Sunday, May 1, 2011

Trip Report - Rivers Casino, Pittsburgh

Tony and I spent Saturday and Sunday at the Rivers casino in Pittsburgh, PA this weekend.

I like the casino and poker room in general. It seems well-run. Food was good. My tables were friendly.

My poker experience was nothing to write home about. My table for most of Saturday night was too talented overall to win any money. A few bad players hopped in and out for a couple hours and left. My biggest mistake of the trip was not leaving this table - Tony was sitting elsewhere with drunks and calling stations and having a grand old time. My night was a marathon grind that left my head pounding and my mental faculties drained.

And I ended up with very few hands. I had pocket aces 4 times on the trip - only one time did I get a call preflop, and that player folded on a uber-dry ten-high flop. I made a nice squeeze with pocket kings to take down $50 preflop. I flopped zero sets. Pocket kings get two callers and they both outflop me (AT and 22, 22 hits a set, AT hits an ace). I am disciplined enough to keep folding, folding, folding - I lose the minimum on these hands, but didn't have too many chances to win it back.

My biggest hand of the trip was a little four-five suited that hit two pair on the flop, a flush draw on the turn, and a baby-boat on the river. Even then, an aggressive player bombed the river and put me all in - I thought for sure I was going to see a bigger full house, but I think my opponent just decided to represent the hand I was holding. A lucky double-up kept me close to even.

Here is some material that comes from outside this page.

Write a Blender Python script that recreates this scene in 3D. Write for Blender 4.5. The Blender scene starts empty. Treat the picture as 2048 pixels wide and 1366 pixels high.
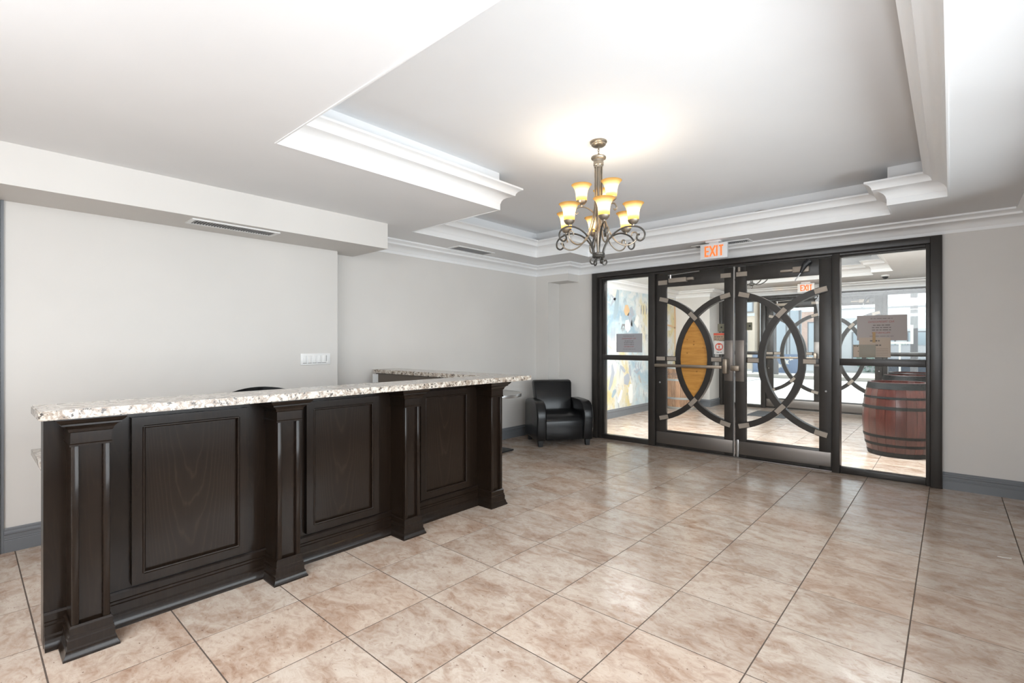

Because I was up against a better overall class of players, I felt like I had to make some moves, and almost none of these worked out for me. I knew I was in trouble when I stabbed and an innocuous-looking 8-2-2 flop with ace-high, and got raised and then reraised. One player had pocket eights, then other had king-deuce. So much for innocuous! I raised one button against limpers with a weak hand - 86s, then had to show it down to a player who called anyway with king-six and flopped two pair. After showing that hand down, nobody believed a thing I did anymore, and I never hit the real hand to make them pay.

My stacked bobbed between down $150 and up $25, and we called it a night after 11 hours of poker with me up a stunning ten dollars. With my cards, I was ecstatic to be in the green by even 1 big blind.